Failure is also always failing to measure up to an Ideal. The Ideal as such, of course, does not exist--or, even if it exists (someone else's failure may indeed be someone's ideal), it does not matter from the subjective perspective. Because what we are dealing with here is the structure/form/logic of desire with objet petit a as the object cause of desire. Here, the failure is the failure of each partial object (this commodity or that commodity, this man or that man, this color or that color) to adequately represent/substitute for the elusive object petit a. Needless to mention, this failure is a productive one because the failure propels the never ending movement from one commodity to the other. It is PRODUCTIVE of a movement (albeit a movement confined within the logic of desire).
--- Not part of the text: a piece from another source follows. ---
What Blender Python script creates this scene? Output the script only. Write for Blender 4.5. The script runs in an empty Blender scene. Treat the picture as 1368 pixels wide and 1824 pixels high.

Therefore, what we are dealing with is not the so-called lack in the subject that cannot be filled by particular commodities (or, the subject does not move from one object to the other in search of filling a foundational lack). Rather, what we are dealing with is the structural failure of partial objects to measure up to the elusive and ever-moving-target-like status of the object petit a.

As far as enjoyment (jouissance), it can arise from the very process of the endless movement from one good to another, that is from the failure itself, but then we would be leaving the domain of desire and move into the domain of drive.

In any case, I will stop here. I hope these paragraphs will not fail too miserably in relating you what I understand to be the meaning of the concept of failure.